Which is probably why I chose jobs where the math was done for me (hello cash register) or where I avoided numbers as much as humanly possible (not a lot of number crunching monitoring emails and answering phones as an administrative assistant) and oh look! Even coming back to my love of writing has made it possible for me to avoid anything to do with mathematic facts.
So I why on God’s earth I chose to go on a weight loss plan that deals PRIMARILY WITH NUMBERS is anyone’s guess. And here’s the thing, when you combine something that I love (hai food) with something I don’t love, (stinky numbers), the combination is not pretty.
Not pretty at all.
Because one of us is going to lose and it won’t be the food.
Week two of Weight Watchers had me emptying the cupboards searching for any kind of food I could get my hands on. If it was edible, I wasn’t above eating it and naturally my points and pounds lost for the week reflected it. I didn’t lose as much as I thought I would (okay I gained) and it’s largely due to every time I ate more than what I should or ate something that I felt I probably shouldn’t. I would quickly decide that that day (and eventually the week) was a total wash. My friend Amy (from Resourceful Mommy) made the comment on Facebook about falling off the weight loss wagon and it resonated with me because it was exactly how I was feeling that week also. I confessed that not only have I fallen off the weight loss wagon so many times that I have bumps, bruises, and skinned up knees from it all… but darn those girl scout cookies were good! I’ve since decided that because I am so prone to falling that buying some knee pads and a helmet might not be a bad idea.
Then week three came along and I thought, “I can do this. It’s only food right?” then I ate the rest of my boxes of girl scout cookies (if Brian and I find a walmart later today… those gals with the tables set up outside may have just found their next victim, but you didn’t read that). But instead of giving up on each day, I reminded myself that tomorrow was a new one, points refilled, my water bottle refilled and a fridge full of things that were good for me. And I made it. I made it to Sunday and then I weighed myself.
Down 2.5 pounds total and we are in week four. I guess it could be worse right?
Over the course of the last two weeks I lamented on how the recipe builder was not my friend (it is VERY HARD to create a recipe using the beef and pork we have butchered); because it really wants to list out name brand foods over a basic food list, thus making it hard to build an actual recipe. I also decided I love the points calculator more than anything in the world because when I do actually find a food using the points tracker, it is more points than if I just put in the nutritional values on my own (guess what I use more, points tracker or points calculator?) and yet… exercising or finding the motivation to exercise is still the bane of my existence.

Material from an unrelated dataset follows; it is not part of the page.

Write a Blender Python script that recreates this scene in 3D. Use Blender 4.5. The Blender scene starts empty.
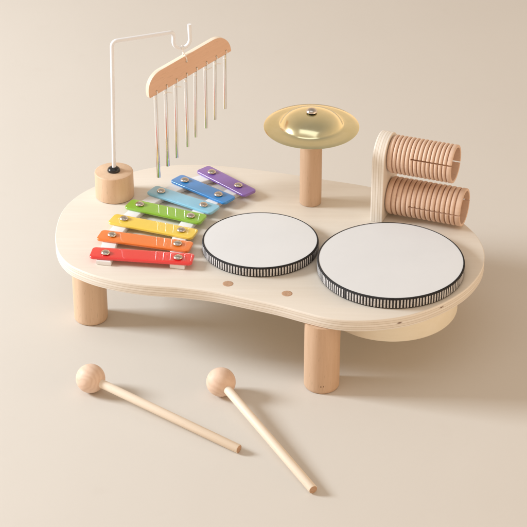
import bpy, bmesh, math, random
from mathutils import Vector, Matrix

random.seed(7)
PI = math.pi
S = 0.001                      # everything below is written in millimetres
H = 88.0                       # height of the table top above the paper
sc = bpy.context.scene
COL = sc.collection
R = math.radians

# ------------------------------------------------------------------ helpers
def lin(r, g, b):
    f = lambda c: c / 12.92 if c <= 0.04045 else ((c + 0.055) / 1.055) ** 2.4
    return (f(r / 255), f(g / 255), f(b / 255), 1.0)

def thing(name, label, cat, loc=(0, 0, 0), rotz=0.0, group=None):
    o = bpy.data.objects.new(name, None)
    COL.objects.link(o)
    o.empty_display_size = 0.02
    o.location = Vector(loc) * S
    o.rotation_euler = (0, 0, rotz)
    o['label'] = label
    o['category'] = cat
    if group:
        o['group'] = group
    return o

def obj(name, bm, mat, parent=None, loc=(0, 0, 0), rot=None, label=None, smooth=40, recalc=True):
    if recalc:
        bmesh.ops.recalc_face_normals(bm, faces=bm.faces[:])
    me = bpy.data.meshes.new(name)
    bmesh.ops.scale(bm, vec=(S, S, S), verts=bm.verts[:])
    bm.to_mesh(me)
    bm.free()
    me.materials.append(mat)
    if smooth:
        me.shade_smooth()
        me.set_sharp_from_angle(angle=R(smooth))
    o = bpy.data.objects.new(name, me)
    COL.objects.link(o)
    o.parent = parent
    o.location = Vector(loc) * S
    if rot is not None:
        o.rotation_euler = rot
    if label:
        o['label'] = label
    return o

def lathe(prof, n=96, bm=None, M=None):
    """revolve (r, z) points about z; r = 0 closes at a pole"""
    bm = bm or bmesh.new()
    rings = []
    for r, z in prof:
        if r <= 1e-6:
            v = Vector((0, 0, z))
            rings.append([bm.verts.new(M @ v if M else v)])
        else:
            ring = []
            for k in range(n):
                a = 2 * PI * k / n
                v = Vector((r * math.cos(a), r * math.sin(a), z))
                ring.append(bm.verts.new(M @ v if M else v))
            rings.append(ring)
    for A, B in zip(rings, rings[1:]):
        for k in range(n):
            j = (k + 1) % n
            if len(A) == 1 and len(B) == 1:
                continue
            if len(A) == 1:
                bm.faces.new((A[0], B[j], B[k]))
            elif len(B) == 1:
                bm.faces.new((A[k], A[j], B[0]))
            else:
                bm.faces.new((A[k], A[j], B[j], B[k]))
    return bm

def rod_prof(r, z0, z1, b=0.8):
    return [(0, z0), (r - b, z0), (r - b * .3, z0 + b * .3), (r, z0 + b), (r, z1 - b), (r - b * .3, z1 - b * .3), (r - b, z1), (0, z1)]

def fillet(pts, rad, n=8):
    out = [Vector(pts[0])]
    for i in range(1, len(pts) - 1):
        p = Vector(pts[i]); a = (Vector(pts[i - 1]) - p); b = (Vector(pts[i + 1]) - p)
        r = rad[i] if isinstance(rad, (list, tuple)) else rad
        if r <= 0:
            out.append(p); continue
        an = a.angle(b)
        t = min(r / math.tan(an / 2), a.length * .48, b.length * .48)
        p0 = p + a.normalized() * t; p1 = p + b.normalized() * t
        for k in range(n + 1):
            s = k / n
            out.append((1 - s) ** 2 * p0 + 2 * s * (1 - s) * p + s * s * p1)
    out.append(Vector(pts[-1]))
    return out

def sweep(pts, r, n=16, bm=None, round_end=False):
    bm = bm or bmesh.new()
    pts = [Vector(p) for p in pts]
    up = None
    rings = []
    for i, p in enumerate(pts):
        t = (pts[min(i + 1, len(pts) - 1)] - pts[max(i - 1, 0)]).normalized()
        if up is None:
            up = t.orthogonal().normalized()
        up = (up - t * up.dot(t)).normalized()
        sd = t.cross(up)
        rr = r(i / (len(pts) - 1)) if callable(r) else r
        rings.append([bm.verts.new(p + rr * (math.cos(2 * PI * k / n) * up + math.sin(2 * PI * k / n) * sd)) for k in range(n)])
    for A, B in zip(rings, rings[1:]):
        for k in range(n):
            j = (k + 1) % n
            bm.faces.new((A[k], A[j], B[j], B[k]))
    bm.faces.new(rings[0][::-1])
    bm.faces.new(rings[-1])
    return bm

def catmull(P, n=6):
    out = []
    m = len(P)
    for i in range(m):
        p0, p1, p2, p3 = (Vector(P[(i + k - 1) % m]) for k in range(4))
        for k in range(n):
            t = k / n
            out.append(0.5 * ((2 * p1) + (p2 - p0) * t + (2 * p0 - 5 * p1 + 4 * p2 - p3) * t * t + (3 * p1 - p0 - 3 * p2 + p3) * t ** 3))
    return out

def rrect(x0, x1, y0, y1, rad, n=8):
    """rounded rectangle outline, rad = radii (x1y1, x0y1, x0y0, x1y0)"""
    pts = []
    for (cx, cy, r, a0) in ((x1, y1, rad[0], 0), (x0, y1, rad[1], 90), (x0, y0, rad[2], 180), (x1, y0, rad[3], 270)):
        ox = cx - r if cx == x1 else cx + r
        oy = cy - r if cy == y1 else cy + r
        for k in range(n + 1):
            a = R(a0 + 90 * k / n)
            pts.append(Vector((ox + r * math.cos(a), oy + r * math.sin(a))))
    return pts

def slab(outline, z0, z1, bevel, holes=(), nb=3):
    """flat board from an outline with holes through it and softened edges (built as a filled 2-D curve, turned into a mesh)"""
    cu = bpy.data.curves.new('tmp', 'CURVE')
    cu.dimensions = '2D'
    cu.fill_mode = 'BOTH'
    cu.extrude = (z1 - z0) / 2 - bevel
    cu.bevel_depth = bevel
    cu.bevel_resolution = nb
    cu.offset = -bevel
    for ring in [outline] + list(holes):
        sp = cu.splines.new('POLY')
        sp.points.add(len(ring) - 1)
        for p, q in zip(sp.points, ring):
            p.co = (q[0], q[1], 0, 1)
        sp.use_cyclic_u = True
    o = bpy.data.objects.new('tmp', cu)
    COL.objects.link(o)
    dg = bpy.context.evaluated_depsgraph_get()
    me = bpy.data.meshes.new_from_object(o.evaluated_get(dg))
    bm = bmesh.new()
    bm.from_mesh(me)
    bpy.data.objects.remove(o); bpy.data.curves.remove(cu); bpy.data.meshes.remove(me)
    bmesh.ops.remove_doubles(bm, verts=bm.verts[:], dist=0.002)
    bmesh.ops.translate(bm, vec=(0, 0, (z0 + z1) / 2), verts=bm.verts[:])
    return bm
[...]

My biggest challenge, outside of the exercise, is remembering to calculate things (and that’s where the numbers and I truly fight). I either carry my phone with me EVERYWHERE so I can do a quick points enter while I’m in the kitchen preparing a meal, or carry a half dozen food packages or nutritional values scrawled on paper back to my room to calculate everything straight into the website from my laptop. It makes me look like I’m hoarding food when you walk in and find packets of cheese, hot chocolate, the bag of rice, salad dressing, a box of cereal… you name it, it’s sprawled all over my bed and I’m crunching numbers like an accountant on April 15th.
Like I said before… not a pretty picture.
While I’m not a math whiz (I prefer to stick to writing but not writing about math… that’s a no-no), I refuse to let this numbers game beat me or get the best of me.